Learning begins with children understanding that numbers are made of constituent parts, and that they can be subdivided accordingly. From knowing the vocabulary of half and quarter, children move on to finding simple fractions of amounts and identifying the association with division. Children begin to see fractions as numbers and can relate fractions of different sizes to each other. Children can then solve problems using fractions, and complete calculations involving all four operations using fractions.


Children learn to describe, compare and record a range of measurements of both discrete and continuous quantities. They become familiar with using standard units to measure quantities and begin to estimate and measure with increasing accuracy. This leads to children being able to use scales correctly, and to selecting and using the most appropriate tool for completing the measurement which they are attempting. The concept of measurement of time is then introduced. They acquire skills for converting between different measurements of the same quantities. Children are then able to complete specified measurements (such as angles) and calculations (such as perimeter, area and volume). Links to fractions are made explicit. Learning in measurement gives children the opportunity to practise skills learned in other areas of the Mathematics curriculum, giving them a context in which to explore number and calculate.


Learning begins with recognising different shapes within patterns and being able to replicate patterns using different shapes. Children are then taught to recognise and name different 2D and 3D shapes. This is followed by acquiring knowledge about the properties of these shapes, so that they can be correctly classified. Vocabulary such as symmetry, parallel and perpendicular is learned to enable this. Links are made to learning in both fractions and measurement. Children learn to link nets to their respective 3D shapes, construct shapes, and transform shapes on a coordinate grid.


Children learn to record numerical information visually using charts and diagrams. They progress to finding information from a range of data presentations to answer questions and solve problems. They learn to construct more accurate graphical representations of data using scales, moving onto drawing line graphs and constructing pie charts, and interpreting these.


Through the use of the intent, implementation and impact approach below, we have designed an action plan that aims to achieve specific endpoints. By the end of Key Stage 1, pupils will have been given the opportunity to develop their number, calculation, measure and shape skills. This will have been achieved by focusing on the use of concrete examples to illustrate and explain the relationships they encounter when learning in mathematics.
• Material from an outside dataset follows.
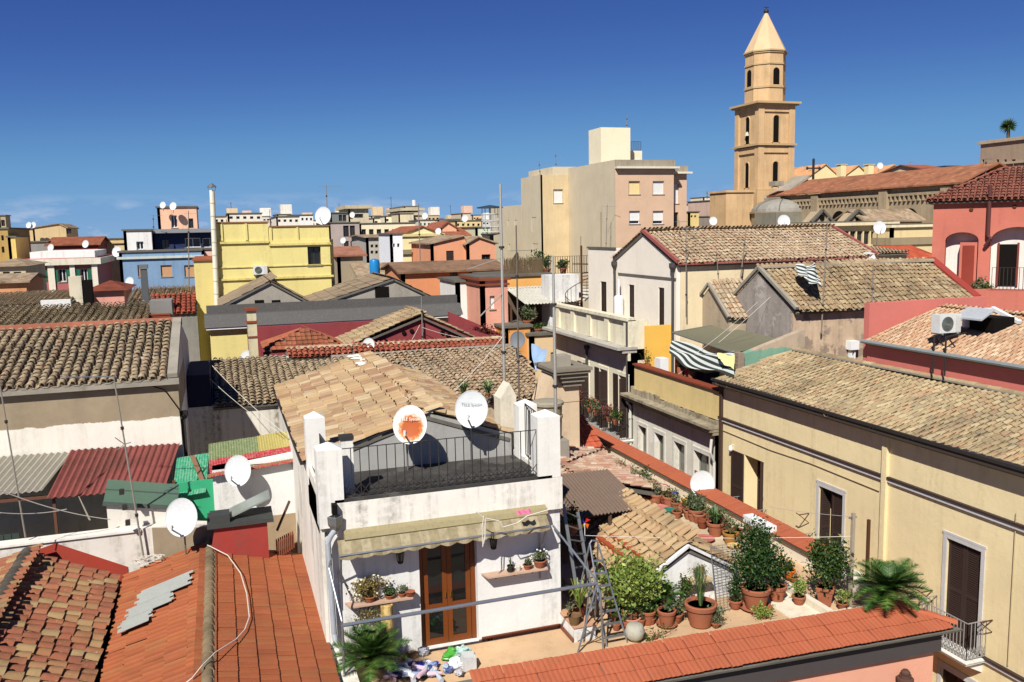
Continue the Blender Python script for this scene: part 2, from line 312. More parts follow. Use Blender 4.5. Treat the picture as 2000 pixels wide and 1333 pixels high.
def tile_roof(th, poly, mat, kind='barrel', pitch=.21, tl=.29, single=300, name='roof', deck=None, thick=.08, jit=1., over=.05, off=0., parent=None, stuffname='roof_tiles', deckd=0.065):
    """poly: roof outline, first edge along the eave; a deck board part with tiles laid on it."""
    P = np.array(poly, float); o = P[0]; ex = unit(P[1] - P[0]); n = unit(sum(np.cross(P[i] - o, P[(i + 1) % len(P)] - o) for i in range(1, len(P))))
    if n[2] < 0: n = -n
    ey = np.cross(n, ex)
    if ey[2] < 0: ey = -ey
    q2 = [((p - o) @ ex, (p - o) @ ey) for p in P]
    dk_ = MB(); dk_.prism([p - n * (deckd + (.03 * min(jit, 1.5) if kind == 'barrel' else 0)) for p in P], -n * thick)
    roof = th.part(name, dk_, deck or CONCD, parent)
    tv, tf = tile_template(kind, pitch, tl); key = (kind, pitch, tl, mat.name)
    if key not in _TM:
        _TM[key] = []
        for s in range(3):
            v = tv.copy(); v[:, 2] += RNG.normal(0, .0016 * jit, len(v)); v[:, 0] += RNG.normal(0, .0018 * jit, len(v))
            me = mesh_of('tile', v, tf, mat); smooth_by_angle(me, 50); _TM[key].append(me)
    a0, a1 = min(p[0] for p in q2), max(p[0] for p in q2); b0, b1 = min(p[1] for p in q2), max(p[1] for p in q2)
    items = []; nc = int((a1 - a0) / pitch) + 1; rows = int((b1 - b0 + over) / tl) + 1
    pan = MB()
    for i in range(nc):
        ca = a0 + pitch * (i + .5); cj = RNG.normal(0, .006 * jit)
        for j in range(rows):
            cb = b0 - over + tl * j
            if not inside((ca, min(max(cb + tl * .5, b0 + .01), b1 - .01)), q2): continue
            ang = RNG.normal(0, .022 * jit); x = ca + cj + RNG.normal(0, .006 * jit); y = cb + RNG.normal(0, .012 * jit)
            tilt = RNG.normal(0, .012 * jit); ux = ex * math.cos(ang) + ey * math.sin(ang); uy = ey * math.cos(ang) - ex * math.sin(ang)
            uy = uy * math.cos(tilt) + n * math.sin(tilt); un = np.cross(ux, uy)
            x += .012 * jit * math.sin(cb * 1.7 + i * 2.1); pos = o + ex * x + ey * y + n * (off + abs(RNG.normal(0, .004 * jit)) + .016 * jit * (math.sin(ca * .8 + cb * .5 + a1) + math.sin(cb * 1.3 - ca * .45)))
            w = th.world(pos + ey * tl * .5); U, V, D = proj(w)
            if D < 1 or U < -350 or U > 2350 or V > 1680: continue
            items.append((pos, np.stack([ux, uy, un], 1), D, -20 < U < 2020 and -20 < V < 1350))
            if kind == 'barrel':     # the trough tile beside it
                h = pitch * .5; pc = o + ex * (ca + h) + ey * cb + n * (off + .016 * jit * (math.sin(ca * .8 + cb * .5 + a1) + math.sin(cb * 1.3 - ca * .45)))
                for (x0, z0), (x1, z1) in zip([(-h, .01), (-h * .45, -.045), (h * .45, -.045)], [(-h * .45, -.045), (h * .45, -.045), (h, .01)]):
                    if ca + h + x1 > a1 + .02: continue
                    pan.poly([pc + ex * x0 + n * (z0 + .016), pc + ex * x1 + n * (z1 + .016), pc + ex * x1 + ey * tl + n * z1, pc + ex * x0 + ey * tl + n * z0])
    items.sort(key=lambda t: (not t[3], t[2]))
    for k, (pos, R, D, vis) in enumerate(items[:single]):
        ob = bpy.data.objects.new('tile', _TM[key][k % 3]); COL.objects.link(ob); ob.parent = roof
        p = pos - th.loc
        ob.matrix_local = Matrix(((R[0, 0], R[0, 1], R[0, 2], p[0]), (R[1, 0], R[1, 1], R[1, 2], p[1]), (R[2, 0], R[2, 1], R[2, 2], p[2]), (0, 0, 0, 1)))
    rest = items[single:]
    if rest:
        R = np.stack([t[1] for t in rest]); pp = np.stack([t[0] for t in rest]) - th.loc
        V = np.einsum('nij,kj->nki', R, tv) + pp[:, None, :]; k = len(tv)
        F = [tuple(i + m * k for i in f) for m in range(len(rest)) for f in tf]
        me = mesh_of(stuffname, V.reshape(-1, 3), F, mat); smooth_by_angle(me, 50)
        ob = bpy.data.objects.new(stuffname, me); COL.objects.link(ob); ob.parent = roof; ob['kind'] = 'stuff'
    if pan.f: th.part('channel_tiles', pan, mat, roof, kind='stuff')
    return roof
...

By the end of Key Stage 2 we want children to be able to use mathematical skills fluently to explore the full range of concepts which the curriculum delivers. They will have progressed from the concrete to be able to apply their skills in abstract, without the need for physical materials to enable them to calculate, instead relying on the numbers themselves as representations of the quantities which are being used. We want them to use these skills beyond the confines of the Mathematics curriculum in the whole range of learning opportunities they are provided, through careful cross-curricular planning. Children will be able to approach problems and unfamiliar situations with confidence, and be able to apply these skills across all aspects of their learning and beyond their in-class experiences. We want children to meet the expected national standard but for those children not meeting the standard by the end of Key Stage 1 we want pupils to have made more than expected progress towards the expected standard at Key Stage 2. Children will have developed mathematical fluency through acquisition of the KIRFs. They will be able to calculate accurately and efficiently. They will have acquired all the skills required to continue their studies beyond primary school.